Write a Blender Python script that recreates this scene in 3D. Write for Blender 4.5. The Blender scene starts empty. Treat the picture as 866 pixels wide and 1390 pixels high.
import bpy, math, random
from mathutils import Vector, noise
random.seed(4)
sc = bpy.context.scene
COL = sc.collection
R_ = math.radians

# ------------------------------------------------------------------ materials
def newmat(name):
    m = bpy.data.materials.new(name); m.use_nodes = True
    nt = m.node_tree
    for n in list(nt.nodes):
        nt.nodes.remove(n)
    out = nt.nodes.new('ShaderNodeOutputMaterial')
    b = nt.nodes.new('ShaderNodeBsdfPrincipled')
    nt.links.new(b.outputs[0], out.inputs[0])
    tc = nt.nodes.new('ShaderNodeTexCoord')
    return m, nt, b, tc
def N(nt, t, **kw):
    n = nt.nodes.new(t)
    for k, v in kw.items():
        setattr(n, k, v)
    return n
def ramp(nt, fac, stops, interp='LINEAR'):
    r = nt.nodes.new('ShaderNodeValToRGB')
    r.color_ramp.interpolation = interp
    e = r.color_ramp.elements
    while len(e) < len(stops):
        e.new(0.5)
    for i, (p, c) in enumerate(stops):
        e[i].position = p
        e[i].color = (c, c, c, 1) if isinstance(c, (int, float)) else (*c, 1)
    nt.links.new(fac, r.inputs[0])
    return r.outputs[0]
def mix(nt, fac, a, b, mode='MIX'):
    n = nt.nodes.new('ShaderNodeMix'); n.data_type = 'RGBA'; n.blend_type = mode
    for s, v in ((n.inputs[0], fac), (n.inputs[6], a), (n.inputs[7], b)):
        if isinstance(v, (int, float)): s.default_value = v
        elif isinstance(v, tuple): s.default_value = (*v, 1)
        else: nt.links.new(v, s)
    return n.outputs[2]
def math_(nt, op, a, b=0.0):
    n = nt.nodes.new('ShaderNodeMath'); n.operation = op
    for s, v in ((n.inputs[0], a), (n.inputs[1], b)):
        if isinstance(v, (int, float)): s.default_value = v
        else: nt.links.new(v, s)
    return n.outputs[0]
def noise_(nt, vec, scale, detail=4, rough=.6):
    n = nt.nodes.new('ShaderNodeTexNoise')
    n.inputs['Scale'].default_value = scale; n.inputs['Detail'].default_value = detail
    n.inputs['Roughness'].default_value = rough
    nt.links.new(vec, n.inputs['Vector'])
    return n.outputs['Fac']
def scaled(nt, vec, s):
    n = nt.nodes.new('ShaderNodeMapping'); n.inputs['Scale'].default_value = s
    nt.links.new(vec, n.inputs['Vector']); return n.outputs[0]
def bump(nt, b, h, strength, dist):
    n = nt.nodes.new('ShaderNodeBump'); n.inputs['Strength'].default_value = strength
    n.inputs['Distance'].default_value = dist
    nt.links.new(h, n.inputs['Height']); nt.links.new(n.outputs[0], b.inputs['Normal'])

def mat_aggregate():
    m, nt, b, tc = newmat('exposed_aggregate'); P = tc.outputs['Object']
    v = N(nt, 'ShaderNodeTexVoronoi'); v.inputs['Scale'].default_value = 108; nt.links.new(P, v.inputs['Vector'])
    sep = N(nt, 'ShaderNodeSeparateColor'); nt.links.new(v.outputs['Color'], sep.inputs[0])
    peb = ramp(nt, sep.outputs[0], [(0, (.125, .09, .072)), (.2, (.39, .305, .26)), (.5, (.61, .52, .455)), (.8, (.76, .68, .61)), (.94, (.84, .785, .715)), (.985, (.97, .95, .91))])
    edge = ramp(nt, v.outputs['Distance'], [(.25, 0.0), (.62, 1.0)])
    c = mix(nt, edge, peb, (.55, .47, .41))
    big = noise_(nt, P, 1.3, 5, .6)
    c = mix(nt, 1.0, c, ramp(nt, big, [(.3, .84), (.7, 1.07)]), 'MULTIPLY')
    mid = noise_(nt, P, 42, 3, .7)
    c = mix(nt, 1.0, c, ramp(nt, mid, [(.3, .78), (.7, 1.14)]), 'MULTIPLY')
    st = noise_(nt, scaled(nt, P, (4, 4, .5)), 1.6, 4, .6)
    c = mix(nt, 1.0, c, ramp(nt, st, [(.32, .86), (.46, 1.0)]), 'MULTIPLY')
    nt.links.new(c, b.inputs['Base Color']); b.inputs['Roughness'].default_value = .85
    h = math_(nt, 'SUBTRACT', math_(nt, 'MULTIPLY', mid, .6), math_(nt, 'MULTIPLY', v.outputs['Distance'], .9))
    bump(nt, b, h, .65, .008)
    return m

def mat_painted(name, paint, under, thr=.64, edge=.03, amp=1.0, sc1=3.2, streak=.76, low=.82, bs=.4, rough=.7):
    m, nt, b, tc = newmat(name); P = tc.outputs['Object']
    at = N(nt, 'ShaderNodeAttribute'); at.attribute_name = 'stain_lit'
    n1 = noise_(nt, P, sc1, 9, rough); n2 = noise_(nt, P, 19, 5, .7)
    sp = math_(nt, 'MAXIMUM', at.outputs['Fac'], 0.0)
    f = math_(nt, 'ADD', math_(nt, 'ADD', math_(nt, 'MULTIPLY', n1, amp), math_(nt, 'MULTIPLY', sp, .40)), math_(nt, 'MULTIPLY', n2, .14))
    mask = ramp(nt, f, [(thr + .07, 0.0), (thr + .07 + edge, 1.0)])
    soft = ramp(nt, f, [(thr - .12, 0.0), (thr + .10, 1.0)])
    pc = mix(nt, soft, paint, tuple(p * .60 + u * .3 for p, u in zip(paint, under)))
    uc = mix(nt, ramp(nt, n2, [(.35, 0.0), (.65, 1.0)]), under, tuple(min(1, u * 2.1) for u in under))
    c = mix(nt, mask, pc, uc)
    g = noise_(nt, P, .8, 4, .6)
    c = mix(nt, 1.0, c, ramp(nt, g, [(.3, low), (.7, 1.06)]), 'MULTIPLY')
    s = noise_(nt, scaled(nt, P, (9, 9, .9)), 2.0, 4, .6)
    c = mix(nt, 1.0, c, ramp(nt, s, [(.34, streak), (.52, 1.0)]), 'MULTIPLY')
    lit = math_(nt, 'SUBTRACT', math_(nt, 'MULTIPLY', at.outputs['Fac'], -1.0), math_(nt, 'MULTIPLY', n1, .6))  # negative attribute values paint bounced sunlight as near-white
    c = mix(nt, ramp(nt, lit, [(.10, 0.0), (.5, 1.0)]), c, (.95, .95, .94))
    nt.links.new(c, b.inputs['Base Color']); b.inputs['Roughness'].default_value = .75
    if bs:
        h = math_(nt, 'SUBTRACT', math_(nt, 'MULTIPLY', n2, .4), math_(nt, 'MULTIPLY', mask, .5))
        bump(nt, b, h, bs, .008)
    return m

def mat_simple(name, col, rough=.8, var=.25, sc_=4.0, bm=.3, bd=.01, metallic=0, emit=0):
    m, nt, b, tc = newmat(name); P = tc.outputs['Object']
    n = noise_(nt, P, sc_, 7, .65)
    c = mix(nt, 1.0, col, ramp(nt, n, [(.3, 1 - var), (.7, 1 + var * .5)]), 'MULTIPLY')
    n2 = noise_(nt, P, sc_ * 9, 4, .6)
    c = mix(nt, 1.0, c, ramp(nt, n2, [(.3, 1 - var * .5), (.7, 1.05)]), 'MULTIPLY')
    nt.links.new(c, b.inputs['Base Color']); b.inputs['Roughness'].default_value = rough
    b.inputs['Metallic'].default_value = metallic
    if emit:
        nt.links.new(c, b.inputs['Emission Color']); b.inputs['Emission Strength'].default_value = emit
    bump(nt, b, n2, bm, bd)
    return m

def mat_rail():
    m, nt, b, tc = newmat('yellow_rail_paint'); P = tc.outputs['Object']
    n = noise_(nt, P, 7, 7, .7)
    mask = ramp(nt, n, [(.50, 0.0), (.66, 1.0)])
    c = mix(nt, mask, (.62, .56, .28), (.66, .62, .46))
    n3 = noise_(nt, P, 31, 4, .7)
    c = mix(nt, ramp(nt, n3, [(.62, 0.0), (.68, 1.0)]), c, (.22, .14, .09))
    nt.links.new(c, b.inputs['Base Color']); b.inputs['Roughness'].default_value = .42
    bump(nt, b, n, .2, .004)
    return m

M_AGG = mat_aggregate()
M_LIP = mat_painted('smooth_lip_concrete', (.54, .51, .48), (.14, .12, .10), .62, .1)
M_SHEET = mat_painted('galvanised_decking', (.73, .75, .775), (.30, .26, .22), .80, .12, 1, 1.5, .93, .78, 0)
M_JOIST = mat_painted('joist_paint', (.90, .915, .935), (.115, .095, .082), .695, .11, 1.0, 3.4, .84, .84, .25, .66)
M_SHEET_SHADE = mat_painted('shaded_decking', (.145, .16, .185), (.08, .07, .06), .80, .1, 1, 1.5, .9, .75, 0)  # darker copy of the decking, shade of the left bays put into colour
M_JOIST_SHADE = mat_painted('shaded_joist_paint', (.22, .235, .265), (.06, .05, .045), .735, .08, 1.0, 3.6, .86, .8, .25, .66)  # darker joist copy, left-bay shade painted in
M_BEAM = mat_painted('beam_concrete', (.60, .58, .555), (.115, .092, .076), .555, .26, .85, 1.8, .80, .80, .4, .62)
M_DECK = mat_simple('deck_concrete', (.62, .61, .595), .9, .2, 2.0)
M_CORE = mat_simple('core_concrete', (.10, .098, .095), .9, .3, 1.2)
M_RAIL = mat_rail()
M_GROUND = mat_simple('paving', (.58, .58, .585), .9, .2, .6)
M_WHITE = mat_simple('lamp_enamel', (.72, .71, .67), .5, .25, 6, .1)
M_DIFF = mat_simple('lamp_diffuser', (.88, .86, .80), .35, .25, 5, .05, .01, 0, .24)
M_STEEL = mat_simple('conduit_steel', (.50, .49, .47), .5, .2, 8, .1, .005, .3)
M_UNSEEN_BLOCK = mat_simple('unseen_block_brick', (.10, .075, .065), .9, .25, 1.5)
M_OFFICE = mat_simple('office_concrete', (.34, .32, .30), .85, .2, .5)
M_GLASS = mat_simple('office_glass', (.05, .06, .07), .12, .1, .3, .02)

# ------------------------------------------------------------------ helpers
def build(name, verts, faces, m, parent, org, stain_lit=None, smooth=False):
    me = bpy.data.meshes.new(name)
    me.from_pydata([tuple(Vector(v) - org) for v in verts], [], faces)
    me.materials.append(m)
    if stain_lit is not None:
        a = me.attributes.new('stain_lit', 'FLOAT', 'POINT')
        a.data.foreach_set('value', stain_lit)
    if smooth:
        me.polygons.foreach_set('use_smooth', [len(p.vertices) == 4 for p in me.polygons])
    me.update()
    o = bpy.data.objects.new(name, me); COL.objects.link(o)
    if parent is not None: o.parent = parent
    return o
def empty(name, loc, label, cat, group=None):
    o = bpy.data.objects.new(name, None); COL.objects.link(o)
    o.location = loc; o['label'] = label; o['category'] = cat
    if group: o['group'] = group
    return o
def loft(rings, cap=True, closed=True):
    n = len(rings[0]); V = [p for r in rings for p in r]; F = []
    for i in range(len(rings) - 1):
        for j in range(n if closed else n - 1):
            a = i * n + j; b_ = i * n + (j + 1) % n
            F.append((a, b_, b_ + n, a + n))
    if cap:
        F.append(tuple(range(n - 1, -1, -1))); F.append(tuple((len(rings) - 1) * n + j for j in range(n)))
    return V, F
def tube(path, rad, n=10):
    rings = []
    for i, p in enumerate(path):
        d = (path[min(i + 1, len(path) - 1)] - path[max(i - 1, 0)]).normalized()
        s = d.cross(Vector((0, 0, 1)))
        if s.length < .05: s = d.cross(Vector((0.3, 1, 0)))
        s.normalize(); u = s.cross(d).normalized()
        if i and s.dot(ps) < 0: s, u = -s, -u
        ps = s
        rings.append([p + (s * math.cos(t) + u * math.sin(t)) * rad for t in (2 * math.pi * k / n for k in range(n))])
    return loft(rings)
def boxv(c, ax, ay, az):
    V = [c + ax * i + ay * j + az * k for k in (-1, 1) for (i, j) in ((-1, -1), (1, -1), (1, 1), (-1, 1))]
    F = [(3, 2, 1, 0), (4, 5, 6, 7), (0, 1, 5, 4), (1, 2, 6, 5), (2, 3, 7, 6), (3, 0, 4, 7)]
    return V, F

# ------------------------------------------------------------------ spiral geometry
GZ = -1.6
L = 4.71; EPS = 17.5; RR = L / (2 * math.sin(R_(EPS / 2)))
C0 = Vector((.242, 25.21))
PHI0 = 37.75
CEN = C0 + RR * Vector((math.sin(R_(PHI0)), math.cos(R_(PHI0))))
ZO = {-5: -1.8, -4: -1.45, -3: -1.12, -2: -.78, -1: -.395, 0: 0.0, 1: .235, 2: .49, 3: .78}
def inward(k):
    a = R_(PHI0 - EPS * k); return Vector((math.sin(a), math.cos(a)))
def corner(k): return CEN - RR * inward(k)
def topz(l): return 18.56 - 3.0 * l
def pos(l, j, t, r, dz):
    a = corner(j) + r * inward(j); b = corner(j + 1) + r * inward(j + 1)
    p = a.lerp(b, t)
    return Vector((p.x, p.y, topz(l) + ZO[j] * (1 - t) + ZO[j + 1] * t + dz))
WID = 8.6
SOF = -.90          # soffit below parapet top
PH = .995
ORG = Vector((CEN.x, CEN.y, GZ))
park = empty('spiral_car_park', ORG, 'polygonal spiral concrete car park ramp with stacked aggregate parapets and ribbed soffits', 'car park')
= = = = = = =
* Goal:
Repeat, exactly and only, the lines from the beginning of the material through the line that contains "R_ = math.radians".

* Solution to this task:
Write a Blender Python script that recreates this scene in 3D. Write for Blender 4.5. The Blender scene starts empty. Treat the picture as 866 pixels wide and 1390 pixels high.
import bpy, math, random
from mathutils import Vector, noise
random.seed(4)
sc = bpy.context.scene
COL = sc.collection
R_ = math.radians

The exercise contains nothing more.